Indeed, if it took the Executive 10 long months to produce the Draft Estimates, why do we require the NASS to gallop through it in one short month?

Indeed, if the-powers-that-be are not benefiting from the late budget, why can’t they give us an early budget that is in tandem with our Financial Year, by simply kick-starting the process early?

After all, budgeting is an all-year-round affair; and budgets are not made into a water-light compartment that cannot be adjusted in either direction.

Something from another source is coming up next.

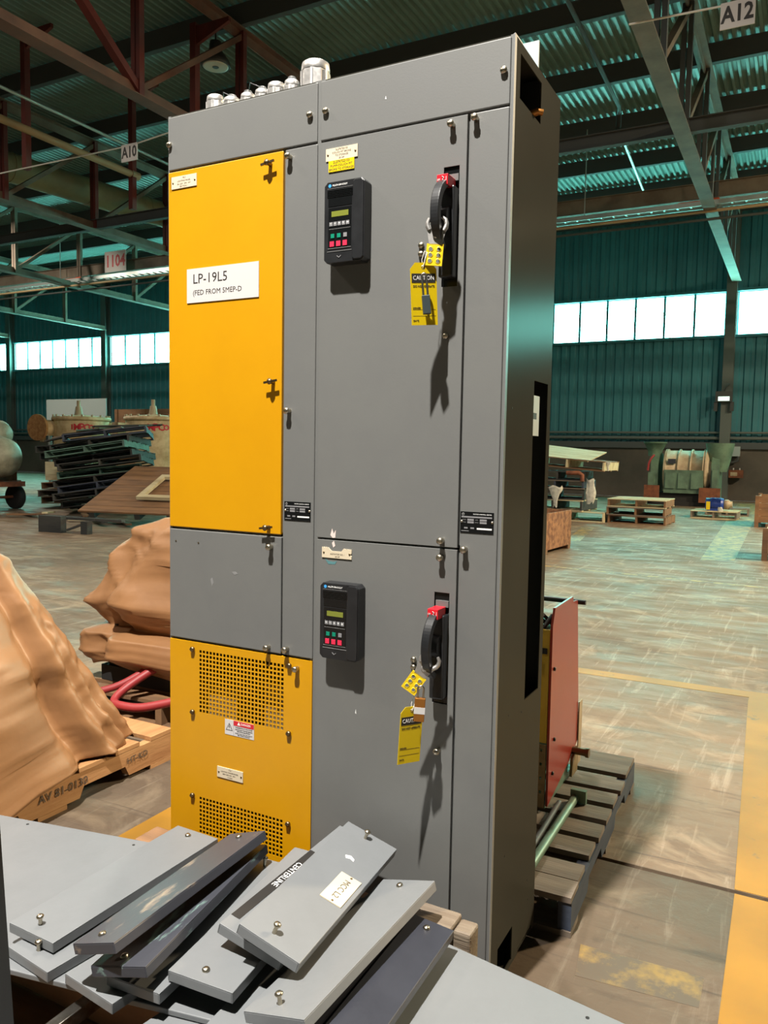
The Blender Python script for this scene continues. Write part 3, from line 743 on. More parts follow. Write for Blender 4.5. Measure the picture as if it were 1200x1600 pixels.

In the course of the Financial Year, unforeseen situations are accommodated by means of supplementary appropriations as amply provided for in Section 81(4) of the 1999 Constitution.

We have consistently advocated the adoption of a specific Budget Cycle, at least a semblance of what they have in the US, where by superior legislation, the Budget Cycle that runs for about 30 months, compels certain actions to be taken on the budget by specific dates, culminating in the presidential assent not later than October preceding the Financial Year for which the budget is intended.

Apart from their clandestine motives, the NASS and the Executive have no justification for vacillating on the issue of giving us An Act for A Budget Cycle, based on an improvement on the following sketch:

March 1: The Budget Ministry shall issue call letters to the Ministries, Agencies and Departments, including the Judiciary and the National Assembly.

April 30: All Requests are received and collated for onward transmission to the National Assembly.

July 31: The President presents the Appropriation Bill to the National Assembly.

August 31: End of Debates on the general principles of the budget and referral to relevant Committees of both Houses.

October 15: Committees report out the Appropriation Bill.

November 15: Appropriation Bill passed by both Houses; and forwarded to the President for his assent.

December 15: President assents to the Bill.